[Mplayer-cvslog] CVS: 0_90 README,1.9,1.10
Diego Biurrun
diego at biurrun.de
Sun Jun 1 03:43:33 CEST 2003
On Sat, May 31, 2003 at 06:01:48PM -0400, D Richard Felker III wrote:
> On Sun, Jun 01, 2003 at 12:17:03AM +0200, Diego Biurrun CVS wrote:
> > Modified Files:
> > README
> > Log Message:
> > Kernel headers or glibc headers are necessary for compilation.
>
> IMO this is very misleading. For one thing, I don't see how having
> either one or the other is supposed to work. They're separate things,
> not interchangable.
I compiled MPlayer today at the LUG on my notebook for the first time in
months and stumbled over /usr/include/linux/errno.h and limits.h. These
files belong to the glibc development package (at least on Debian and SuSE).

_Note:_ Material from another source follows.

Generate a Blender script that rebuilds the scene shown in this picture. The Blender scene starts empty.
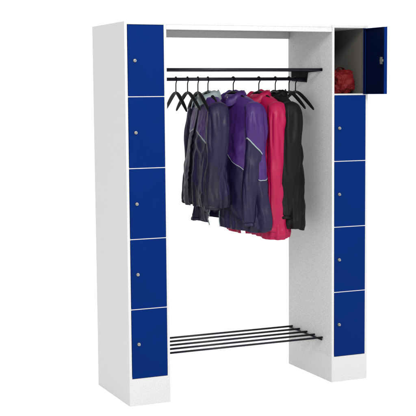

My compile failed because I had moved /usr/include/linux to linux.old and
added a symlink to the includes from my kernel sources. This also works and
it is not so uncommon IMHO.
Maybe it would be better to just state that kernel headers are an
alternative or assume that if you do these types of hacks you can find out
which packages you need anyway.
> Second, mplayer does NOT require glibc, much less glibc headers, just
> a working compiler and build environment. On a glibc-based system,
> this means glibc headers, but elsewhere it means something completely
> different. Can we please avoid filling the docs with linux-centricism
> like this?
MPlayer is called "a movie player for Linux" after all. Maybe we should
finally change that to Unix, but Arpi was against it in the past.
Most people use Linux and if you don't you probably know that glibc does not
apply to you. But I can add that this is Linux specific.
What about this:
- Under Linux you have to install libc6 (glibc) development packages or have
the kernel headers in your include path.